A Procuradoria-Geral Europeia é uma nova entidade judiciária que investigará casos em que estejam em causa danos financeiros para o orçamento da União Europeia – um exemplo típico é o de fraude com fundos comunitários. Vinte e dois estados-membro aceitaram nomear um procurador em representação do respetivo país. Em Portugal, o governo rejeitou a recomendação do painel de peritos europeus, preterindo a primeira classificada Ana Carla Mendes de Almeida. A escolha final do Governo, comunicada pelo Ministério da Justiça, recaiu sobre José Guerra, que ficara em segundo na avaliação do painel externo e em primeiro no concurso de seleção do Conselho Superior do Ministério Público. Na carta em que defendeu Guerra iam lapsos sobre o currículo do procurador.  

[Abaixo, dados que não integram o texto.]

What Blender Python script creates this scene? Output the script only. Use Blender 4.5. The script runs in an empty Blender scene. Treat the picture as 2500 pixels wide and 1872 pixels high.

Vice de Comissão Parlamentar pede demissão de Guerra

A ministra da Justiça esteve hoje numa audição conjunta com as comissões de Liberdades Cívicas, Justiça e Assuntos Internos e de Controlo Orçamental do Parlamento Europeu, para fazer um ponto da situação do estabelecimento da nova Procuradoria Europeia. A questão da nomeação do procurador José Guerra foi suscitada por vários deputados, entre os quais os portugueses Paulo Rangel e José Manuel Fernandes, do PSD.

Enquanto corria o debate, a vice-presidente da comissão parlamentar, Monika Hohlmeier, afirmou na rede social Twitter que "Portugal tem de retirar o seu procurador". "A EPPO [Procuradoria-Geral Europeia] e os seus procuradores têm de ser independentes e credíveis", afirmou a alemã Hohlmeier, oriunda do partido democrata-cristão CSU. "O governo português até apresentou informação falsa sobre o seu candidato e desrespeitou o Painel Europeu de Seleção", apontou.

Francisca Van Dunen repetiu os argumentos já utilizados no debate no Parlamento português – essencialmente que o Governo seguiu o nome melhor classificado no concurso feito pelo CSMP em Portugal, que a recomendação do painel externo não era vinculativa e que os erros na carta não tiveram influência na aprovação de Guerra pelo Conselho Europeu. Van Dunen lamentou o prolongamento da polémica.

Depois da intervenção da ministra, a deputada holandesa Sophia in't Veld, do grupo Renovar a Europa (Liberais), manifestou-se insatisfeita com os esclarecimentos prestados, reclamando antes que o Conselho partilhe toda a documentação com o parlamento, e ameaçou com uma ação na justiça se tal não suceder. Também o líder da delegação do PSD, Paulo Rangel, considerou que permanecem perguntas sem resposta.

A ministra portuguesa vai, segundo o Observador, enviar para o Parlamento Europeu a documentação do Conselho da União Europeia sobre a nomeação de José Guerra, assim como a dos procuradores da Bélgica e da Bulgária cujos processos opacos de nomeação geraram também polémica.